In Egitto, le condizioni economiche sono rimaste tragiche, ma la gente ha avvertito una speranza, una legittimazione ed una dignità rinnovate nelle loro vite, venendo coinvolta per la prima volta nella scrittura della Costituzione e nella creazione di un sistema di governance che rifletteva i suoi valori e le sue aspirazioni.

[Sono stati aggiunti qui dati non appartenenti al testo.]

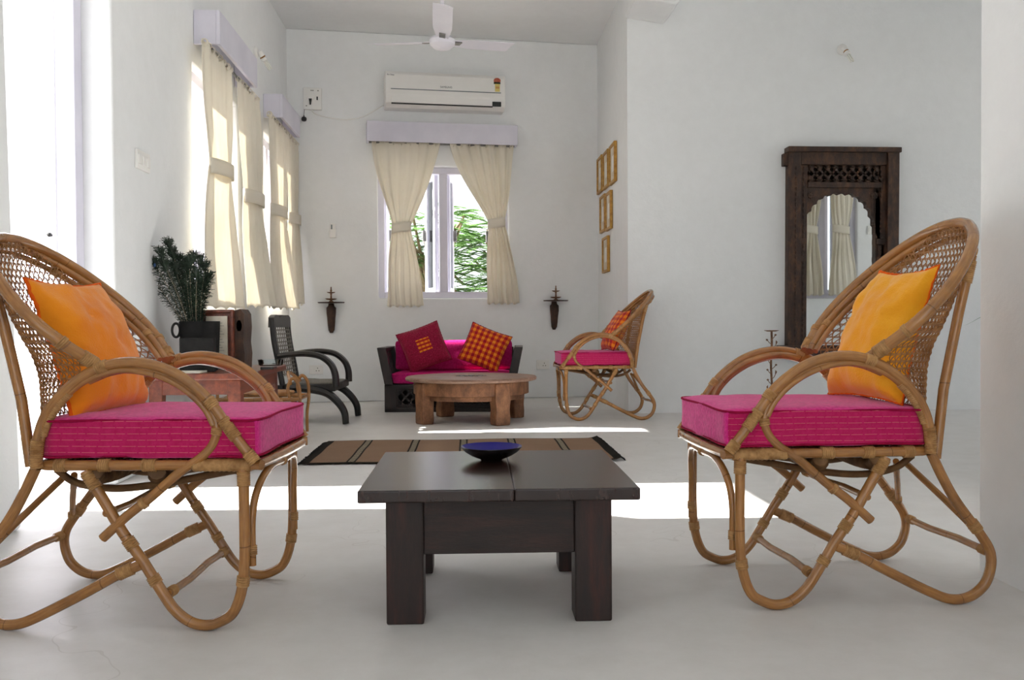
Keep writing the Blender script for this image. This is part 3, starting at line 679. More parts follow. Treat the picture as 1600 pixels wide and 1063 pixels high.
    def surf(a, v):  # a = signed arc length from the spine
        fi = (v - v0) / (v1 - v0) * NVT; i = max(0, min(NVT - 1, int(fi))); ft = fi - i; out = []
        for k in (i, i + 1):
            A = tab[k][0][2]
            if abs(a) > A: return None
            fq = (a / A + 1) / 2 * (NQ - 1); j = max(0, min(NQ - 2, int(fq))); t = fq - j; p, r = tab[k][j], tab[k][j + 1]
            out.append(V((p[0] + (r[0] - p[0]) * t, p[1] + (r[1] - p[1]) * t, v)))
        return out[0].lerp(out[1], ft)
    mb = MB()
    def strand(fn, n, r, wave):
        run = []
        for k in range(n + 1):
            a, v = fn(k / n); p = surf(a, v) if v0 <= v <= v1 else None
            if p is not None: run.append(p + V((wave * (1 if k % 2 else -1), 0, 0)))
            if (p is None or k == n) and run:
                if len(run) > 2: mb.tube(run, r, 4, caps=False, flat=0.8)
                run = []
    pitch = 0.0165
    nrow = int((v1 - v0) / pitch)
    for i in range(nrow + 1):
        v = v0 + 0.003 + i * pitch
        for dv in (-0.0014, 0.0014): strand(lambda t, v=v + dv: (-0.36 + 0.72 * t, v), 96, 0.0013, 0.0008)
    for i in range(-44, 45):
        for sg in (-1, 1):
            strand(lambda t, i=i, sg=sg: (i * pitch * 1.12 + sg * (t - 0.5) * (v1 - v0) * 0.62, v0 + (v1 - v0) * t), 70, 0.0017, 0.0012)
    mb.build('cane_back', M['cane'], c, angle=180)
    return c
chairR = make_chair('large rattan chair with round cane back, right of the dark square table in the foreground')
EXTRA = []
def place(o, x, y, rz, s=1.0, sz=1.0):
    o.location = (x, y, 0); o.rotation_euler = (0, 0, rz); o.scale = (s, s, s * sz)
chairL = copy_tree(chairR); chairL['label'] = 'large rattan chair with round cane back before the open door, at the left edge'
chairF = copy_tree(chairR); chairF['label'] = 'rattan chair with round cane back standing far off beside the low sofa'
for o in (chairR, chairL, chairF): o['group'] = 'rattan chairs of one design'
place(chairR, 0.92, 2.285, radians(1.5)); place(chairL, -0.775, 2.235, radians(180 - 4)); place(chairF, 0.962, 6.37, radians(1))

def back_height(chair, k):
    for o in kids(chair):
        if o.name.startswith(('back_hoop', 'back_post', 'cane_back')): o.scale.z = k; o.location.z = 0.5 * (1 - k)
back_height(chairR, 1.03); back_height(chairL, 0.935); back_height(chairF, 0.955)
def rbox(sx, sy, sz, r=0.012, nx=24, ny=20, nz=5, amp=0.0, seed=1, crown=0.0):
    """a padded box centred on x,y with its base at z=0, rounded edges, slightly crowned"""
    from mathutils import noise
    bm = bmesh.new(); bmesh.ops.create_cube(bm, size=1)
    bmesh.ops.subdivide_edges(bm, edges=bm.edges, cuts=15, use_grid_fill=True)
    for v in bm.verts:
        p = V((v.co.x * sx, v.co.y * sy, v.co.z * sz)); q = V((max(-sx / 2 + r, min(sx / 2 - r, p.x)), max(-sy / 2 + r, min(sy / 2 - r, p.y)), max(-sz / 2 + r, min(sz / 2 - r, p.z))))
        d = p - q
        if d.length > 1e-6: p = q + d.normalized() * r
        k = (1 - (2 * p.x / sx) ** 4) * (1 - (2 * p.y / sy) ** 4)
        p.z += crown * k * (1 if p.z > 0 else -0.2)
        n = noise.noise(p * 14 + V((seed, 0, 0))); p += d.normalized() * n * amp if d.length > 1e-6 else V((0, 0, n * amp))
        v.co = p + V((0, 0, sz / 2))
    mb = MB(); mb.v = [tuple(v.co) for v in bm.verts]; bm.verts.index_update()
    for f in bm.faces: mb.face([v.index for v in f.verts])
    bm.free(); return mb
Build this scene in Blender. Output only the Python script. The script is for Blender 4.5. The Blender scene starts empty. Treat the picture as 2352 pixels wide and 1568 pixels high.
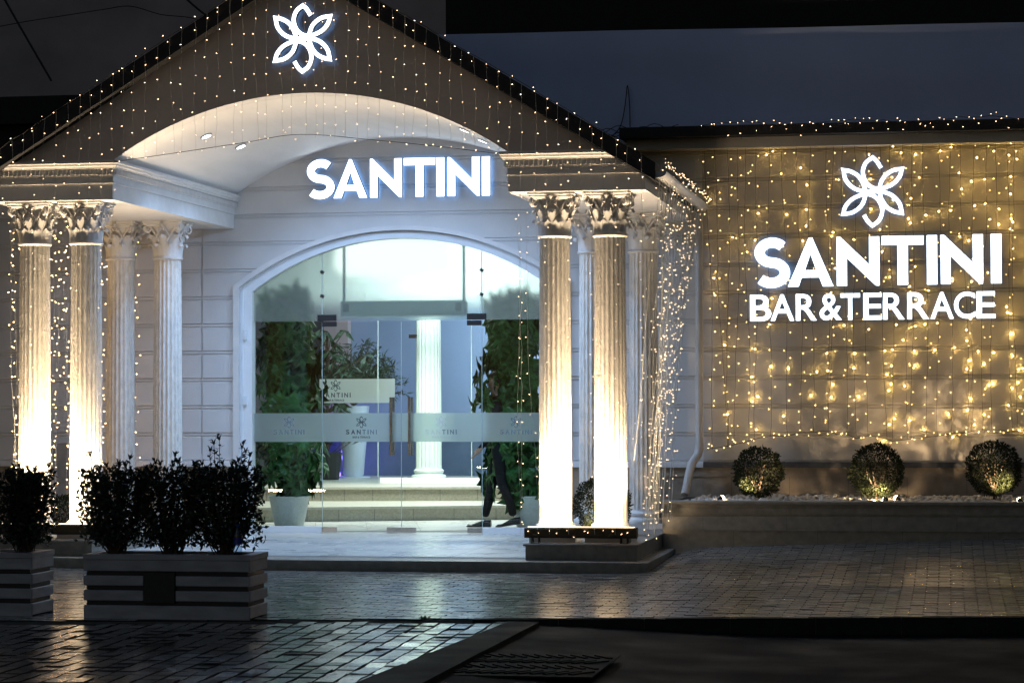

Eppure i cittadini scendono ancora in massa in strada nei loro Paesi perché non sentono che i meccanismi democratici esistenti siano sufficientemente attenti ai loro diritti, bisogni e preoccupazioni. Quest’ultime comprendono una vasta gamma di problematiche circa le identità settarie ed etniche, le realtà economiche, le libertà politiche, la corruzione, i servizi pubblici e, forse la più importante, lo stile arrogante di gestire il potere. L’arroganza dei leader liberamente eletti ha intaccato, senza negarla totalmente, la legittimità del loro potere. Ciò ha inoltre scatenato un nuova storica risposta da parte di masse di cittadini che protestano nel tentativo di forzare quel tipo di compromessi, consultazioni e cambiamenti politici che non stanno avendo luogo attraverso il normale processo democratico.

La maggior parte delle proteste sono state di tipo spontaneo, organizzate a livello locale e non coordinate all’interno di un movimento nazionale. Il miglior esito di queste manifestazioni sarebbe quello di rinvigorire gli elementi del formale processo democratico – elezioni, parlamenti, tribunali, partiti politici – che tendono a perdere la loro attrattiva e molta della loro legittimità quando diventano spietatamente arroganti.